So, I'm thinking of jumping into modding Morrowind, and have been lurking through forums and sites over the last couple of weeks to get the lay of the land so to speak. In general I get that I should start small, test, test, test, and work my way up.
Which is all good advice I plan to follow, but for one of my ideas, I just want to know if it's even possible from anyone who has experience with the systems of Morrowind and modding them before I even begin, since I think it might enter into the area of "core game components beyond the scope of mod capabilities".
So . . . basically, I want to address the annoying missing with weapons combat, WITHOUT making every hit a "hit".
From what I've seen from the number of mods out there that try to address the miss chance of Morrowind, the general solution is to give players an attack buff of varying size so that there is a lessened miss rate, with some mods (depth perception) also adding some buffs to enemies to allow for weapon skill to still matter on the hit rate. Others just up the attack rate to 1000 so there's no missing whatsoever.
The problem I'm having with this is that it strays too far from what makes Morrowind Morrowind in my opinion. I mean, I understand wanting to get rid of the annoyance of "I'm swinging my axe/shooting my arrow at a target right in front of me, how in the hell is that a MISS?!", but due to the nature of the combat system being heavily derived from tabletop games, the rest of the systems of the game are designed to work with the miss rate, and invariably, if you up the attack rate to essentially make missing impossible, you have to alter other balance parameters - give enemies more HP or Armor, up their damage, etc - unless you just want an unbalanced game (which some people do I realize).
But a compromise solution presents itself in my mind (and this is what I want to know about the potential possiblity of doing this).
Before I came back to Morrowind, I was playing Pillars of Eternity. In fact, I was half-way through that game when I decided I needed to kill some time fo the expansion to come out, so it's actually why I turned back to MW (also because I never actually BEAT MW back in the day, and I felt it was time to rectify that). PoE is ALSO a game based heavily on tabletop rules (as I'm sure others are aware), and they had an interesting idea that basically made misses VERY rare that I think would work well in Morrowind as a compromise solution that doesn't need to alter many other balance lists and such: grazes.
Basically, what I want to do is alter the formula calculated on attacks made so that whenever the player or NPC would miss and do no damage, instead, they still hit (assuming they are within weapon range and still aiming properly) but graze the opponent instead. This would mean the attack does something like Minimum Weapon damage/2, and possibly double damage to the weapon's HP, with no chance to stagger or stun the enemy. The idea of course being that you still connected with the foe, but just didn't do it very well - the angle of the strike was wrong, or they positioned themselves properly so their armor took the brunt of the blow et cetera - so you do a little damage, but nowhere near what a proper hit could have done. This is also fairly accurate to how medieval weapons combat worked historically, as I understand it.

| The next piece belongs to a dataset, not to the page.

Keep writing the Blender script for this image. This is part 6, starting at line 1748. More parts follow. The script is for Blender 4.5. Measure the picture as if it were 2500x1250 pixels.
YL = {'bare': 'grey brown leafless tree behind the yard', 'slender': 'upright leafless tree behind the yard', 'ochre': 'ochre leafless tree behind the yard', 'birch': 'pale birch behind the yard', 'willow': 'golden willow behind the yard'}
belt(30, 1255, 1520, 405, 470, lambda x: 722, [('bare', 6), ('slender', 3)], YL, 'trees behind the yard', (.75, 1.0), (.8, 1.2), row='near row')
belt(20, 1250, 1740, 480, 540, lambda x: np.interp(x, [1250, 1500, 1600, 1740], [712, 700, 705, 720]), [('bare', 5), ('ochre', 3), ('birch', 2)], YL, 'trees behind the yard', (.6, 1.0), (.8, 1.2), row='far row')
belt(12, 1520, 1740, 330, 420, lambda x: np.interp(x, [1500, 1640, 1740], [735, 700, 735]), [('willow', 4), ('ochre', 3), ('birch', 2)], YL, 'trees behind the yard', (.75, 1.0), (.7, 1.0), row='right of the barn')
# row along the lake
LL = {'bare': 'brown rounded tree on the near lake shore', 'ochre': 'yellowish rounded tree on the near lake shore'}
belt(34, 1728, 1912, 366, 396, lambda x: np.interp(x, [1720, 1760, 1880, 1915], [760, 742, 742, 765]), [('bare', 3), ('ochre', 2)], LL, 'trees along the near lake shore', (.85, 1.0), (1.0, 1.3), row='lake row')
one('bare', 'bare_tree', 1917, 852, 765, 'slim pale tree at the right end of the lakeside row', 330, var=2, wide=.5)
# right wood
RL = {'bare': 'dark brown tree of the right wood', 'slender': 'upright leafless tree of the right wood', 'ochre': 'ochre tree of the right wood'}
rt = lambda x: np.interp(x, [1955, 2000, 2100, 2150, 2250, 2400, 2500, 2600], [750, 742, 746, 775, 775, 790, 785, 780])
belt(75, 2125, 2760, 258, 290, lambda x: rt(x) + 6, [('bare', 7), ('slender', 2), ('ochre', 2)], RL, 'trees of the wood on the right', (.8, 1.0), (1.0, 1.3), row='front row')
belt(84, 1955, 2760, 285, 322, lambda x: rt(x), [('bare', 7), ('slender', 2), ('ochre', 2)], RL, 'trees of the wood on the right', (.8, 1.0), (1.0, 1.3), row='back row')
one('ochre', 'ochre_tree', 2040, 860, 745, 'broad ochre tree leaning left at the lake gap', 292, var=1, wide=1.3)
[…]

This would eliminate the "how in the hell is that a MISS?" problem while still keeping weapon skill valid in an unchanged vanilla manner, and would mean very little rebalancing would be necessary in my mind (fights would certainly do a bit more damage to the player overall, but would also be over slightly faster too, which I think would counteract each other pretty well).
Now, I can think of other stuff such a mod would need to truly be feature complete - new SFX for grazes mostly, and probably a script to run weaker damage decals on grazes as a sort of opposite mod to "blood and gore" - but my question is on the main parameter change: is that even possible to alter in the Contruction set in a direct way? I mean, it seems like it would need to fundamentally change a core rule of what the game calculates and create a new state, and I'm not a great programmer (a much better artist than programmer) so I don't know if I'd be able to hack it in well enough if it isn't possible throught the Construction tools.
So yeah, possible? Not possible? Good idea? Bad idea? I'm eager to hear thoughts.